I tried to defend Finn. After all, we didn’t know what he was going through – what was going on in his life. Sure there were rumors of some severe financial reverses, but there were also stories about his health and that he was dealing with a significant amount of pain. Is that selfishness? Or, is it a loss of centeredness?

“When you’re in that state of confusion and agony,” I argued, “you don’t make good decisions. You only make desperate ones. It’s difficult to think of others when circumstance and pain won’t allow you to see anything but your own falibility and miserable condition.”

I wish I had gotten to know Finn better. I would have liked to find the quiet, confident and comfortable side of him. That never happened. Perhaps I should have worked harder at it, but that’s not my way either. Now, it’s too late anyway. Finn has moved on and out among the stars and he shall get to rest eternally. There will be no more pain and all confusions of mind and spirit become settled and clear.

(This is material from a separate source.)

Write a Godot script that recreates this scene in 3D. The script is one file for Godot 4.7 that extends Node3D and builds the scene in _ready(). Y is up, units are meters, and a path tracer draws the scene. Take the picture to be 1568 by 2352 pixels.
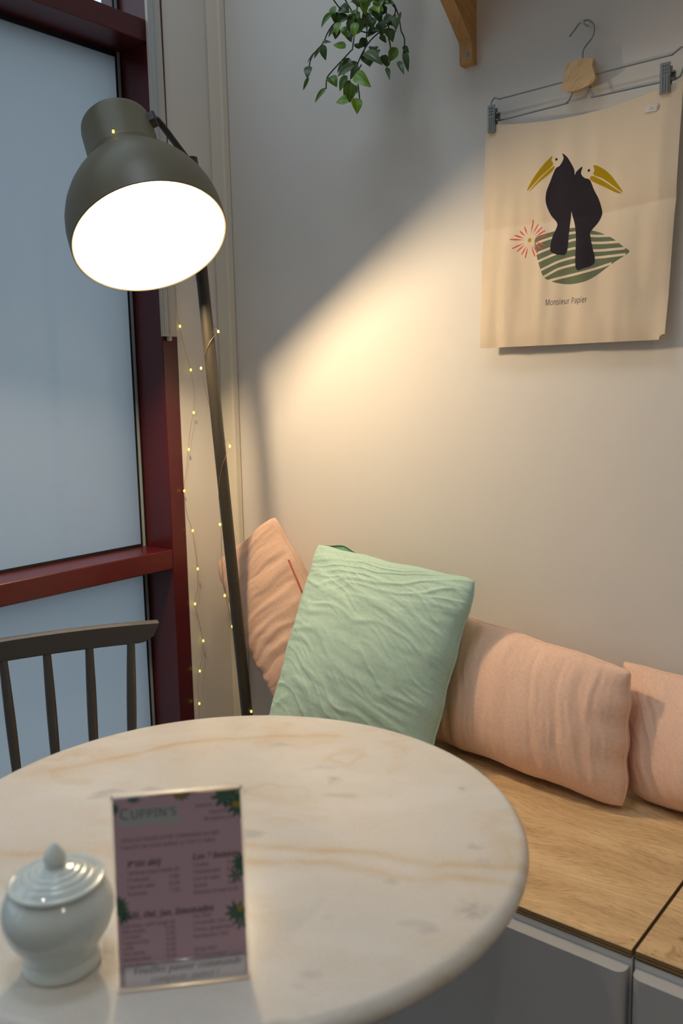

When he made his decision, in a fog of self-centeredness, that’s what he was seeking.



The following is a poem by Edward Arlington Robinson:

WHENEVER Richard Cory went down town,
We people on the pavement looked at him:
He was a gentleman from sole to crown,
Clean favored, and imperially slim.

And he was always quietly arrayed,
And he was always human when he talked;
But still he fluttered pulses when he said,
"Good-morning," and he glittered when he walked.

And he was rich—yes, richer than a king,
And admirably schooled in every grace:
In fine, we thought that he was everything
To make us wish that we were in his place.

So on we worked, and waited for the light,
And went without the meat, and cursed the bread;
And Richard Cory, one calm summer night,
Went home and put a bullet through his head.